その言葉で、天から光が差してきたかのように、「そっかーーー 私、自分の領域に(文字通りの)土足で他人に入られたから不快だったんだ(跳ばれたことより)」と意識していなかった自分の気持ちが見えてきました。

想定外の出来事が起こった時に、母国語ならもう少し出来事を咀嚼して適切な言葉を選べたかもしれません。でも、何が問題の核心なのかを正確につかみ、状況を俯瞰して外国語で言葉を選び、感情を交えず子どもに伝えるというのはとても難しい。多言語環境で子どもを育てるうえでは、こういう状況がこれからも起こるでしょう。怒り、混乱している時に夫が黙って聞いてくれたことが、意識していなかった自分の価値観への気付きに到達させてくれたことに気付きました。

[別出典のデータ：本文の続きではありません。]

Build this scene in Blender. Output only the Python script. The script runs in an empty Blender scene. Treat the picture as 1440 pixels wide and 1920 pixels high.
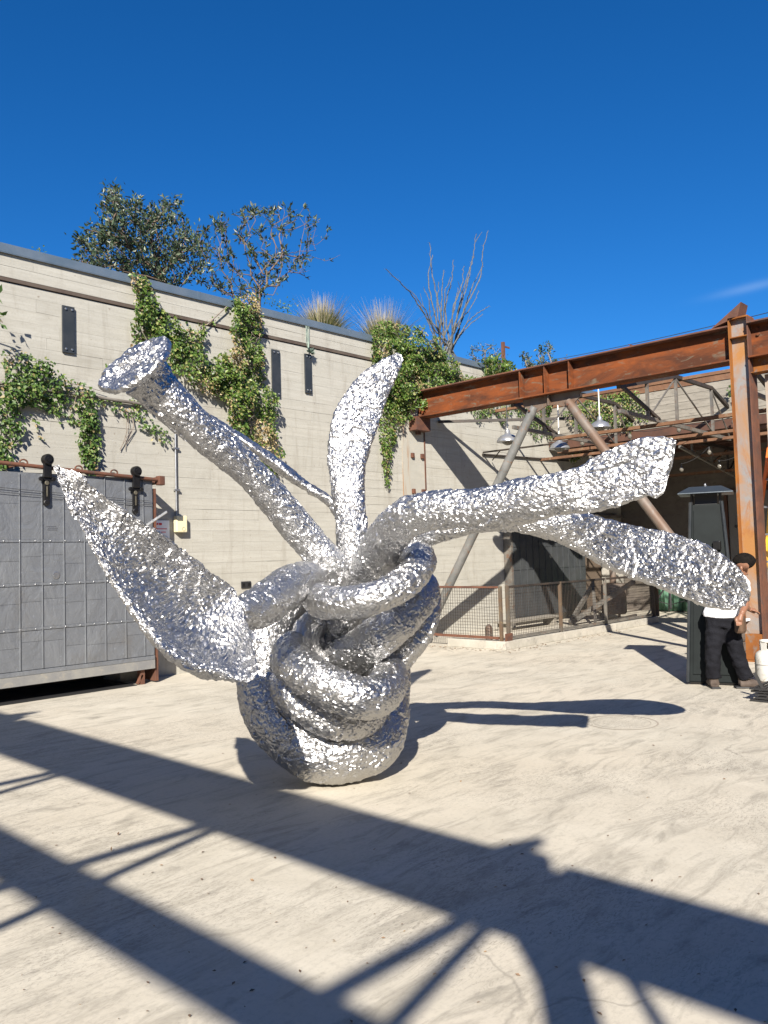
import bpy, bmesh, math, random
import numpy as np
from mathutils import Vector, Matrix

rnd = random.Random(7)
rs = np.random.RandomState(11)
sc = bpy.context.scene
col = sc.collection

# ------------------------------------------------------------------ camera, sky, sun, exposure
FPX, PITCH, ROLL, YAW, CH = 1538.5, .05244, -.0288, .75647, 1.55
_F = np.array([math.cos(YAW)*math.cos(PITCH), math.sin(YAW)*math.cos(PITCH), math.sin(PITCH)])
_R0 = np.array([math.sin(YAW), -math.cos(YAW), 0.0]); _U0 = np.cross(_R0, _F)
_R = _R0*math.cos(ROLL)+_U0*math.sin(ROLL); _U = -_R0*math.sin(ROLL)+_U0*math.cos(ROLL)
_C = np.array([0.0, 0.0, CH])
cd = bpy.data.cameras.new('camera'); cam = bpy.data.objects.new('camera', cd); col.objects.link(cam)
cd.sensor_fit = 'VERTICAL'; cd.sensor_height = 36; cd.sensor_width = 27; cd.lens = FPX/1920*36
cd.clip_end = 2000; cd.clip_start = .05
M4 = Matrix(((_R[0], _U[0], -_F[0], 0), (_R[1], _U[1], -_F[1], 0), (_R[2], _U[2], -_F[2], CH), (0, 0, 0, 1)))
cam.matrix_world = M4
sc.camera = cam

SX, SY = 1.25, 1.0                       # the sun's rays travel (SX, SY, -1)
sun_el = math.atan2(1, math.hypot(SX, SY))
world = bpy.data.worlds.new('World'); sc.world = world; world.use_nodes = True
wn = world.node_tree.nodes; wl = world.node_tree.links; wn.clear()
wo = wn.new('ShaderNodeOutputWorld'); wb = wn.new('ShaderNodeBackground'); sky = wn.new('ShaderNodeTexSky')
sky.sky_type = 'NISHITA'; sky.sun_disc = False; sky.sun_elevation = sun_el
sky.sun_rotation = math.atan2(-SX, -SY); sky.air_density = 1.0; sky.dust_density = .05; sky.ozone_density = 4.5
sky.altitude = 300
hs = wn.new('ShaderNodeHueSaturation'); hs.inputs['Saturation'].default_value = 1.1; hs.inputs['Hue'].default_value = .502
tint = wn.new('ShaderNodeMix'); tint.data_type = 'RGBA'; tint.blend_type = 'MULTIPLY'; tint.inputs[0].default_value = 1; tint.inputs[7].default_value = (.50, .82, 1.13, 1)
wl.new(sky.outputs[0], tint.inputs[6]); wl.new(tint.outputs[2], hs.inputs['Color'])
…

テントが私にとってウチだったとは考えてもみなかったけど、小さい頃から「誰が、何をしたいのか」を常に聞き、個人の意思を尊重するイスラエル。「こんな当たり前のこと」という枠から出て、「私のベッド」という言葉を使っていたら、ウチとソトという概念を持ち出さなくても子どもにも恐らく受け入れられたと思います。

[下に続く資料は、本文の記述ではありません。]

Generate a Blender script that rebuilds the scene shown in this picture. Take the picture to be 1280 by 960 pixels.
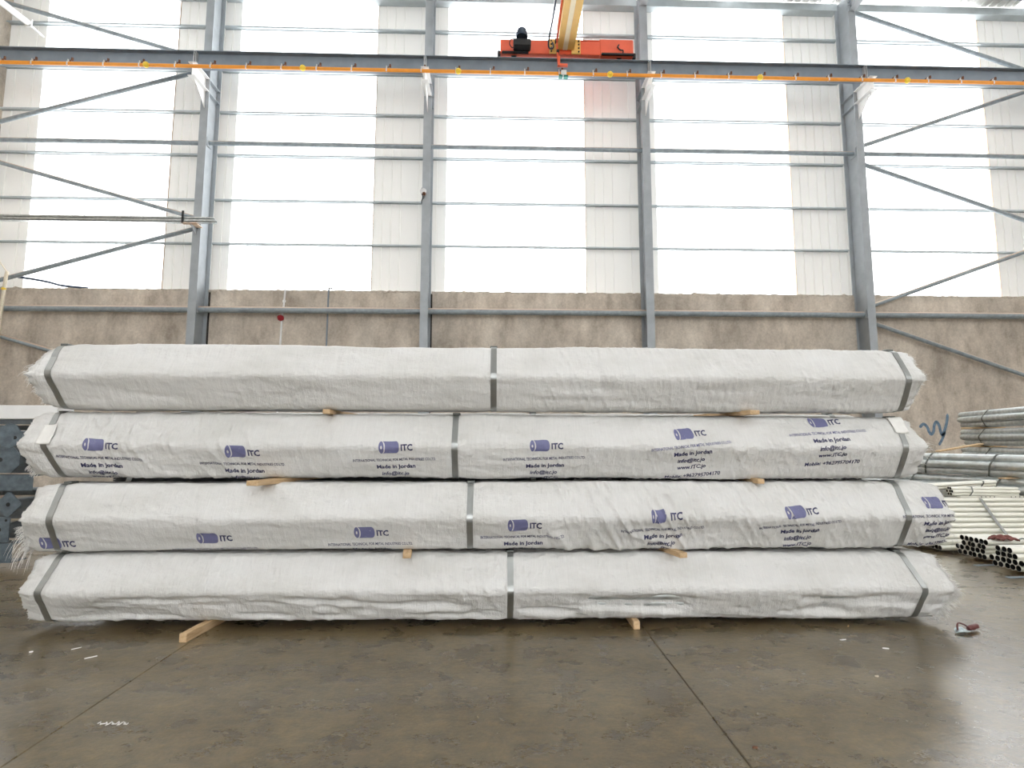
import bpy, math, random
import numpy as np
from mathutils import Vector, Matrix

for o in list(bpy.data.objects):
    bpy.data.objects.remove(o)
SC = bpy.context.scene
COL = SC.collection
random.seed(7)
RNG = np.random.default_rng(11)

# ------------------------------------------------------------------ camera
cam_d = bpy.data.cameras.new('camera')
cam_d.sensor_fit = 'HORIZONTAL'
cam_d.sensor_width = 36.0
cam_d.lens = 669.27 / 1280 * 36.0
cam_d.clip_end = 500
cam = bpy.data.objects.new('camera', cam_d)
COL.objects.link(cam)
psi, th, ro = .0286, .1015, .0013
F = Vector((math.sin(psi) * math.cos(th), math.cos(psi) * math.cos(th), math.sin(th)))
R0 = Vector((math.cos(psi), -math.sin(psi), 0))
U0 = R0.cross(F)
Rv = R0 * math.cos(ro) + U0 * math.sin(ro)
Uv = -R0 * math.sin(ro) + U0 * math.cos(ro)
cam.matrix_world = Matrix(((Rv.x, Uv.x, -F.x, 0), (Rv.y, Uv.y, -F.y, 0), (Rv.z, Uv.z, -F.z, 1.29), (0, 0, 0, 1)))
SC.camera = cam

# ------------------------------------------------------------------ sky, exposure
W = bpy.data.worlds.new('overcast_sky')
SC.world = W
W.use_nodes = True
bg = W.node_tree.nodes['Background']
bg.inputs[0].default_value = (.97, .985, 1.0, 1)
bg.inputs[1].default_value = 11.5
SC.view_settings.view_transform = 'Standard'
SC.view_settings.look = 'None'
SC.view_settings.gamma = 1
SC.view_settings.use_curve_mapping = False
SC.view_settings.exposure = -0.86
SC.cycles.use_denoising = True
SC.cycles.max_bounces = 10
SC.cycles.diffuse_bounces = 5
SC.cycles.glossy_bounces = 4
SC.cycles.transmission_bounces = 6
SC.cycles.transparent_max_bounces = 12

# ------------------------------------------------------------------ materials
def mat(name):
    m = bpy.data.materials.new(name)
    m.use_nodes = True
    nt = m.node_tree
    b = nt.nodes['Principled BSDF']
    return m, nt, b

def N(nt, t, **kw):
    n = nt.nodes.new(t)
    for k, v in kw.items():
        if k.startswith('i_'):
            key = k[2:]
            n.inputs[int(key) if key.isdigit() else key].default_value = v
        else:
            setattr(n, k, v)
    return n

def L(nt, a, b):
    nt.links.new(a, b)

def coords(nt, scale=(1, 1, 1), kind='Object'):
    tc = N(nt, 'ShaderNodeTexCoord')
    mp = N(nt, 'ShaderNodeMapping')
    mp.inputs['Scale'].default_value = scale
    L(nt, tc.outputs[kind], mp.inputs[0])
    return mp.outputs[0]

def noise(nt, vec, scale, detail=4, rough=.55):
    n = N(nt, 'ShaderNodeTexNoise')
    n.inputs['Scale'].default_value = scale
    n.inputs['Detail'].default_value = detail
    n.inputs['Roughness'].default_value = rough
    L(nt, vec, n.inputs['Vector'])
    return n.outputs['Fac']

def ramp(nt, fac, stops):
    r = N(nt, 'ShaderNodeValToRGB')
    els = r.color_ramp.elements
    while len(els) < len(stops):
        els.new(.5)
    for e, (p, c) in zip(els, stops):
        e.position = p
        e.color = (*c, 1) if len(c) == 3 else c
    L(nt, fac, r.inputs[0])
    return r.outputs[0]

def mixc(nt, fac, a, b, mode='MIX'):
    n = N(nt, 'ShaderNodeMix', data_type='RGBA', blend_type=mode)
    for s, v in ((n.inputs[0], fac), (n.inputs[6], a), (n.inputs[7], b)):
        if hasattr(v, 'is_output') or isinstance(v, bpy.types.NodeSocket):
            L(nt, v, s)
        elif isinstance(v, (int, float)):
            s.default_value = v
        else:
            s.default_value = (*v, 1)
    return n.outputs[2]

def bump(nt, b, h, dist, strength=1.0, prev=None):
    n = N(nt, 'ShaderNodeBump')
    n.inputs['Strength'].default_value = strength
    n.inputs['Distance'].default_value = dist
    L(nt, h, n.inputs['Height'])
    if prev is not None:
        L(nt, prev, n.inputs['Normal'])
    L(nt, n.outputs[0], b.inputs['Normal'])
    return n.outputs[0]

def g(v):  # grey
    return (v, v, v)

def paint(name, c, rough=.5, metal=0.0, var=.12, scale=6.0, dust=None, spec=.5, stretch=(1, 1, 1), bmp=0.0):
    m, nt, b = mat(name)
    v = coords(nt, stretch)
    f = noise(nt, v, scale, 5)
    lo = tuple(x * (1 - var) for x in c)
    hi = tuple(min(1, x * (1 + var)) for x in c)
    col = ramp(nt, f, [(.3, lo), (.7, hi)])
    if dust:
        geo = N(nt, 'ShaderNodeNewGeometry')
        sp = N(nt, 'ShaderNodeSeparateXYZ')
        L(nt, geo.outputs['Normal'], sp.inputs[0])
        mr = N(nt, 'ShaderNodeMapRange')
        mr.inputs[1].default_value = .30
        mr.inputs[2].default_value = .62
        L(nt, sp.outputs[2], mr.inputs[0])
        col = mixc(nt, mr.outputs[0], col, dust)
    L(nt, col, b.inputs['Base Color'])
    b.inputs['Roughness'].default_value = rough
    b.inputs['Metallic'].default_value = metal
    b.inputs['Specular IOR Level'].default_value = spec
    if bmp:
        bump(nt, b, f, bmp)
    return m

def sheet_mat(name, c, trans, through):
    """thin sheet: reflects, glows with the daylight behind it, lets some straight through"""
    m, nt, b = mat(name)
    b.inputs['Base Color'].default_value = (*c, 1)
    b.inputs['Roughness'].default_value = .45
    out = nt.nodes['Material Output']
    t = N(nt, 'ShaderNodeBsdfTranslucent')
    t.inputs[0].default_value = (*c, 1)
    m1 = N(nt, 'ShaderNodeMixShader')
    m1.inputs[0].default_value = trans
    L(nt, b.outputs[0], m1.inputs[1])
    L(nt, t.outputs[0], m1.inputs[2])
    last = m1
    if through:
        tr = N(nt, 'ShaderNodeBsdfTransparent')
        m2 = N(nt, 'ShaderNodeMixShader')
        m2.inputs[0].default_value = through
        L(nt, m1.outputs[0], m2.inputs[1])
        L(nt, tr.outputs[0], m2.inputs[2])
        last = m2
    L(nt, last.outputs[0], out.inputs[0])
    return m

M = {}
M['pane'] = sheet_mat('frosted_skylight_sheet', (.93, .94, .94), .55, .45)
M['pane1'] = sheet_mat('frosted_sheet_far', (.93, .94, .94), .5, .55)
M['clad'] = sheet_mat('white_ribbed_sheet', (.84, .83, .80), .035, 0)
M['roof'] = sheet_mat('white_roof_sheet', (.74, .73, .70), .0, 0)
M['steel'] = paint('grey_painted_steel', (.37, .40, .425), .45, var=.1, scale=3)
M['girt'] = paint('grey_girt_steel', (.47, .52, .54), .45, var=.1, scale=3)
M['pipe_dust'] = paint('grey_pipe_with_dust', (.29, .335, .365), .45, var=.18, scale=9, dust=(.55, .42, .32))
M['beam'] = paint('dark_grey_beam_paint', (.22, .26, .305), .42, var=.1, scale=3)
M['orange'] = paint('orange_plastic', (.85, .32, .03), .4, var=.06)
M['yellow'] = paint('yellow_plastic', (.95, .66, .05), .35, var=.04)
M['clip'] = paint('pale_clip_steel', (.62, .62, .62), .35, .5)
M['rust'] = paint('rusty_bolt', (.16, .07, .04), .8, var=.3, scale=40)
M['red'] = paint('red_crane_paint', (.86, .14, .065), .42, var=.06, scale=3)
M['crane_yellow'] = paint('ochre_crane_paint', (.80, .50, .14), .45, var=.08, scale=3)
M['cream'] = paint('cream_strip', (.85, .74, .52), .45, var=.05)
M['black'] = paint('black_plastic', (.012, .013, .015), .5)
M['cable'] = paint('dark_blue_cable', (.03, .05, .09), .5)
M['white'] = paint('white_paint', (.80, .80, .79), .4, var=.05)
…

同時に、イスラエルでは疑問に思ったことは相手が誰でも質問すること、そしてこの地では「生めよ育てよ」という旧約聖書の言葉を礎にするように、子どもを育てることの重要度がとても高く、子どもがすることはかなりの許容度で受け入れられていることを認識しました。

そして、テントを撤収する際にエアマットを片付けた後、靴のままテント内に入っていた夫の姿を見て、テントは私にとってウチだけど、夫にとってはモノなんだということへの気付き。異文化の中で暮らすことは今まで自分でも気付いていなかった意識下の価値観に出会うことなんだと改めて認識しました。